A novel assembly tolerance analysis method considering form errors and partial parallel connections

As one of key enabling technologies in digital twin-based assembly precision analysis, three dimensional (3D) assembly tolerance analysis technology has increasingly become an important means for predicting the assembly accuracy and verifying the assembly quality of mechanical assemblies. However, current methods exist some deficiencies that (i) the traditional model mostly cannot cover geometric tolerances or form errors in 3D assembly tolerance analysis, and (ii) a loss of assembly accuracy can be caused by ignoring these parallel connections in the assembly deviation propagation. To address these issues, this study proposes a novel assembly tolerance analysis method considering form errors and partial parallel connections with assembly accuracy and reliability guarantees in mechanical assemblies.
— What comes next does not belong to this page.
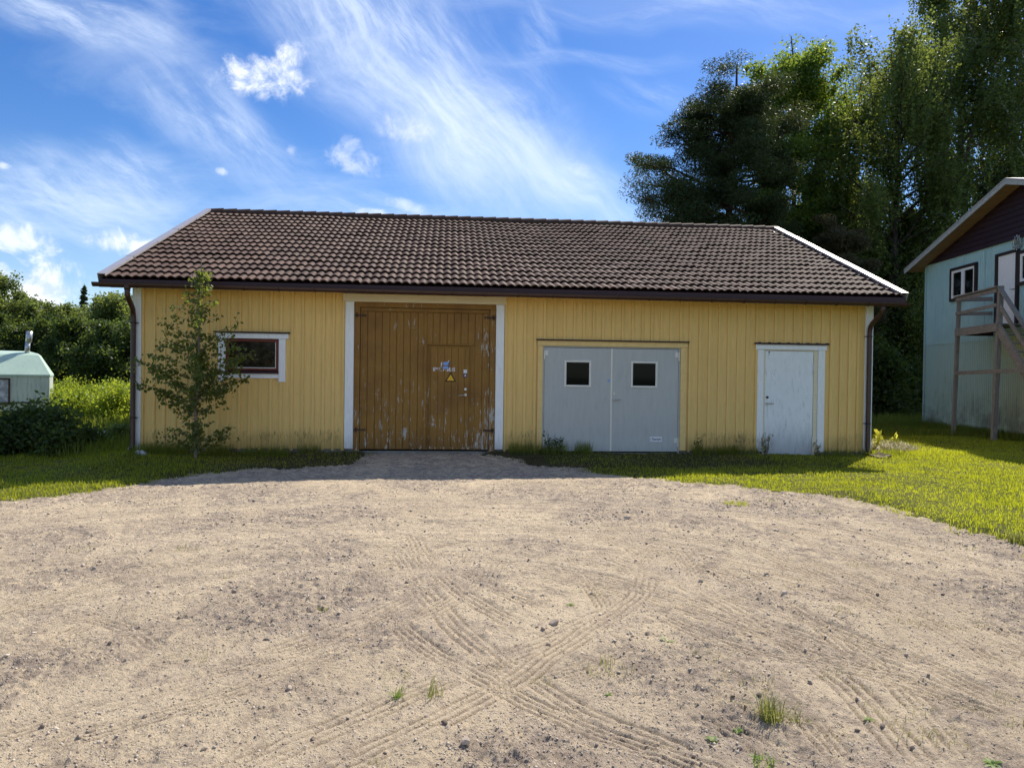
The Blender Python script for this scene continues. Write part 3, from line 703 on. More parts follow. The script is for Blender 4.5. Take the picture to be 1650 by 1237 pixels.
# roof
EX, OY, EZ, RD, RR = 0.4325, 0.4803, 3.122, 5.3431, 2.452
SL = math.hypot(RD + OY, RR); ca, sa = (RD + OY) / SL, RR / SL
def roof_pt(x, s, h, back=False):
    y = -OY + s * ca - h * sa; z = EZ + s * sa + h * ca
    return (x, (2 * RD - y) if back else y, z)
def wave(x):
    p = (x / 0.15) % 1.0
    return np.where(p < 0.76, 0.027 * np.sin(np.pi * p / 0.76) ** 0.8, -0.003 * np.sin(np.pi * (p - 0.76) / 0.24))
xL, xR = -EX + 0.09, GL + EX - 0.09
ncol = int((xR - xL) / 0.0155); tx = np.linspace(xL, xR, ncol)
tix = np.floor((tx - xL) / 0.30).astype(int)
courses = 17; gauge = (SL - 0.10) / courses
TV, TF, TT = [], [], []; tb = 0
for kk in range(courses):
    jit = rs.normal(0, 0.0035, tix.max() + 1)[tix]; sj = np.where(rs.rand(tix.max() + 1) < 0.03, -0.018, rs.normal(0, 0.006, tix.max() + 1))[tix]; tn = np.clip(rs.normal(0.45, 0.30, tix.max() + 1), 0, 1)[tix]
    w_ = np.clip(wave(tx), -0.02, 0.04)
    s0 = kk * gauge + sj; s1 = (kk + 1) * gauge + 0.03
    rows = [(s0 + 0.002, w_ + 0.020 + jit), (s0, w_ + 0.040 + jit), (s0 + 0.0005, w_ + 0.0405 + jit), (s0 * 0 + s1, w_ * 0.9 + 0.0 + jit * 0.3)]
    for s_, h_ in rows:
        s_ = s_ * np.ones(ncol)
        TV.append(np.stack([tx, -OY + s_ * ca - h_ * sa, EZ + s_ * sa + h_ * ca], 1)); TT.append(tn)
    b0 = np.arange(ncol - 1)
    for r_ in (0, 2):
        a0 = tb + r_ * ncol + b0
        TF.append(np.stack([a0, a0 + 1, a0 + ncol + 1, a0 + ncol], 1))
    tb += 4 * ncol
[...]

First of all, through the integration of the unified Jacobian-Torsor model and skin model shapes, the resulting integrated Jacobian-skin model shapes model is presented, which contains the two advantages of easy-to-use tolerance propagation and geometric tolerance representation. Secondly, a novel improved approach combined with progressive contact method and algebraic operation is introduced into the assembly deviation propagation, which can realize the calculation of assembly relative positioning errors in both serial and partial parallel connections. Meanwhile, an overall calculation scheme of the proposed method is elaborated for assembly tolerance analysis with a statistical way, which is used to obtain the final deviation results of the assembly functional requirements (AFRs). At last, a typical mechanical assembly involving three parts is used as a case study to illustrate the effectiveness and feasibility of this solution.